Less exciting than the mud are the bugs. I've started to notice more bugs in the dining area and in my banda. I'm sure this trend will continue. What I hope stops immediately and I never have to experience again is the massive insect orgy that occurred in, on and around (but mostly in and on) my car this morning.
The culprits
I braved the mud from last night's rain to get out to Scott's plain for some observations. I made it and parked near a promising group of female tommies. Not minutes after my car had stopped did I start noticing small black insects flying around outside my window. Within minutes of that, hundreds of them had landed on the windows on one side of my car and the hood, windshield and roof. It sounded like it was raining, so many of them were knocking into the car. As soon as they touched down they began a random search until they encountered another insect or clump of insects, at which point they began fornicating furiously.
Get a room!
I had the window on the other side of the vehicle rolled down so that I could watch out of it and use my rangefinder and camera. As the horde of insects accumulated, I decided it would be prudent to seal the car as best I could (which is not very well since there is a two-inch gap between the window and frame in my back windows. Soon they overtook the other side of the car. In the meantime, my tommy moms had begun some interesting behaviors. I couldn't stop observations on account of the bugs, but I also couldn't continue observations with the windows rolled up. So I rolled one down, only far enough to peer out of.
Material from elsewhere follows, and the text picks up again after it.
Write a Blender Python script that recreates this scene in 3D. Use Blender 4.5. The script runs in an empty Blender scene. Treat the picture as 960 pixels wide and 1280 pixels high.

That was far enough though, and in no time the party had moved inside and I had horny insects crawling and doing the deed on my equipment, clothing, legs, and hair. I protested ineffectively by flicking as many as I could.
Eventually my tommy moved far enough away that I had to move the car to keep her in sight. Eager for the possibility of escaping the swarm, I started the car and moved several hundred meters. I hoped that if I could escape the cloud, the insects would stop coming in and I would only have to deal with those that were already inside. No such luck. The bugs seemed attracted to the car and the cloud followed. Worse, the movement of the car seemed to excite them, like a vibrating bed in a cheap motel. They began doing it even more enthusiastically, with more buzzing.
Gross.
After about an hour and a half of this, they all began dying, an endeavor that I encouraged with many well-placed stomps of my shoe (for some reason they congregated in the footwell). By lunchtime, all I had to show for the ordeal was a sprinkling of dead bodies spread throughout my car, an incomplete tommy observation (the bugs had distracted me to the point that I lost sight of her in a herd), and a much less charitable attitude towards small winged invertebrates.
2 comments:
"vibrating bed in a cheap motel. They began doing it even more enthusiastically, with more buzzing."
GROSSSSSSSSSSSS! Now my mind is polluted thanks to your ability at vivid analogies. RAWR!
It'll be okay, Jenny. Just look at the picture of the baby gazelle and it will all be okay.